Dans ce présentisme, on observe le monde passivement. Le futur ne mobiliserait plus, nous ne parviendrions pas à croire en ce que nous savons, c'est à dire à agir en conséquence.
Ce serait ainsi la fin du concept d'histoire selon François Hartog, interviewé ici :
"il semble qu’il n’y ait plus que des événements (on fait de l’événementiel), en politique, mais aussi bien dans l’entreprise, dans la communication, dans la culture, et que, du même coup, l’histoire ne soit plus qu’une série d’événements qu’on refuse de comprendre, qu’on réduit à de l’imprévu : l’essentiel étant seulement d’y réagir le plus vite possible".
Ainsi, en vivant dans ce "présentisme", seul le présent compte : le passé est inutile, et l' avenir est ce qu'on chercherait à "maîtriser" en y projetant le présent. Nous vivons ainsi dans « le temps réel » avec un présent qui produit à chaque instant, le passé et le futur dont il a besoin : un présent qui est lui-même son propre horizon.
Ainsi, le présent consisterait soit à "sauver" ce qui existe, ou bien à une catastrophe à venir. Voir en France combien on veut "sauver" : sauver la planète, sauver le régime des retraites, sauver l'Etat Providence, sauver les emplois, sauver l'industrie. Et sinon, on nous prédit effectivement l'Apocalypse.
Peut-être, alors, que la capacité à planifier, à regarder le futur, sont réservés à une élite, de plus en plus rare, que l'on pourrait appeler les "riches en futur". C'est ce que pense Michaël Foessel, philosophe, qui s'exprime lui aussi dans ce dossier de "Philosophie magazine" :
"La possibilité de savoir de quoi le lendemain sera fait, autrement dit d'organiser et de planifier sa vie sur le moyen et le long terme, est de plus en plus réservé aux élites. Les plus démunis, les travailleurs précaires ou les SDF sont privés de "capital symbolique" : ils ne voient les choses qu'à quelques semaines, parfois même quelques jours, devant eux".

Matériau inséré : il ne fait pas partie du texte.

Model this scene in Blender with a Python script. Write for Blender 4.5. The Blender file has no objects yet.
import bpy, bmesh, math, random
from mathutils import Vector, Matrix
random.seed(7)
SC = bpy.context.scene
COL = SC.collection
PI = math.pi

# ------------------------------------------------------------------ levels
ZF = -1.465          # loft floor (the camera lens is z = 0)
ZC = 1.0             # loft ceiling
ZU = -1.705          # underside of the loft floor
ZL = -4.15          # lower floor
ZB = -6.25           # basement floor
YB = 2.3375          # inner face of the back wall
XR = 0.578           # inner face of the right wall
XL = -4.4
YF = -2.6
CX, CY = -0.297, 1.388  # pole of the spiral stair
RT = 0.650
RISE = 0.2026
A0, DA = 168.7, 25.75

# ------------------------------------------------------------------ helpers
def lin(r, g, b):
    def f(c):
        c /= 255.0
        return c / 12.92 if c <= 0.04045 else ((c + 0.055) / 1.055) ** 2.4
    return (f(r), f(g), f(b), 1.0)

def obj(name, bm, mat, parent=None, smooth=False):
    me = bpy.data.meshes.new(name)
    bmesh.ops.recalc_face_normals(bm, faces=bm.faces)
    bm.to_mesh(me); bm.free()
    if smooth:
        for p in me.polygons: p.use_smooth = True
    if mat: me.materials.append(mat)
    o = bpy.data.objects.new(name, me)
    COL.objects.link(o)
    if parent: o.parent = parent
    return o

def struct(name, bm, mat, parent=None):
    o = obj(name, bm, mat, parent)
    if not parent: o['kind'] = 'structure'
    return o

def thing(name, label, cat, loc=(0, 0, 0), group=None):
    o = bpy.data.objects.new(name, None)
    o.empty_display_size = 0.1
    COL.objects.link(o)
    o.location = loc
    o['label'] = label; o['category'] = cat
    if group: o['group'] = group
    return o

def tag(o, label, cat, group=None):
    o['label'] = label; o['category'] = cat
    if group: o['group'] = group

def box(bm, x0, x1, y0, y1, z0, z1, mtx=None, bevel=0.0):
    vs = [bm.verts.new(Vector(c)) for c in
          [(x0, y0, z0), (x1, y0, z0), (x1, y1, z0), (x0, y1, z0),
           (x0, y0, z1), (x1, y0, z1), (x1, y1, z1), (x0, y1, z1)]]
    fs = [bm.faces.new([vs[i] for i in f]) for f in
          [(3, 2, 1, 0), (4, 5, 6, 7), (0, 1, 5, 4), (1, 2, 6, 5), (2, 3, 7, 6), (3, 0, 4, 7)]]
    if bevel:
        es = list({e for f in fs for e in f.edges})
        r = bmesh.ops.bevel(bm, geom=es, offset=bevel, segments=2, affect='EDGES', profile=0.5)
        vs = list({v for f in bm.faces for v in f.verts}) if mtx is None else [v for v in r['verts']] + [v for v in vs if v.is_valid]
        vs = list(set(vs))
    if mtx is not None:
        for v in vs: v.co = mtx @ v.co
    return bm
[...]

Et il en déduit une explication sur cette vision noire du futur qui s'installe :
" Cette inégalité temporelle explique pourquoi les moins bien lotis s'imaginent souvent que "tout va péter", que le krach, le grand soir, l'Apocalypse sont pour demain. Ceux que l'on a privés de toute possibilité de se projeter dans l'avenir considèrent logiquement que la société entière est au bord du gouffre".
Jérôme Ferrari, autre philosophe, et romancier (lauréat du prix goncourt 2012 pour le "sermon sur la chute de Rome") fait une analyse encore plus cynique du phénomène considérant que nous autres occidentaux, sentant notre perte d'influence dans le monde suite à la montée des pays émergents, en arrivons, inconsciemment à presque souhaiter qu'une catastrophe globale se produise, espérant ainsi avec égoïsme qu' "il n'y aura pas d'Histoire sans nous".
Bon, alors, on peut guérir, docteur?
Pour Jérôme Ferrari et Michaël Foessel ce qui nous sauvera c'est la métaphysique, des notions comme le monde, l'âme, le temps, qui nous feront relever la tête et conjurer cette obsession du déclin.
Pour échapper au catastrophisme ambient,il faut affirmer que le monde est toujours à venir, est une invtation à agir, selon Michaël Foessel.
Et pour Jérôme Ferrari, "nous pouvons choisir d'obéir aux injonctions extérieures, produire et consommer en cadence, être des rouages fonctionnels de la machine. Ou bien nous pouvons essayer de maintenir, en marge du présent historique et de ses logiques mplacables, quelque chose comme une dimension spirituelle intègre".
Cette dimension spirituelle intègre, c'est peut-être celle qui nous permet aussi un rapport au temps différent, selon la distinction faite par Richard Baxter (penseur du XVIIème siècle) : soit on choisit de vivre dans un "temps cyclique", et alors on est prisonnier de la répétition du même, avec des phases d'appropriation et de consommation; soit on choisit de vivre dans le "temps théologique de l'attente", qui est linéaire et tendu vers l'avenir.
Pour sortir du "présentisme" et du catastrophisme, rien de tel que cet appel à la transcendance, et à prendre un peu de hauteur avec les philosophes.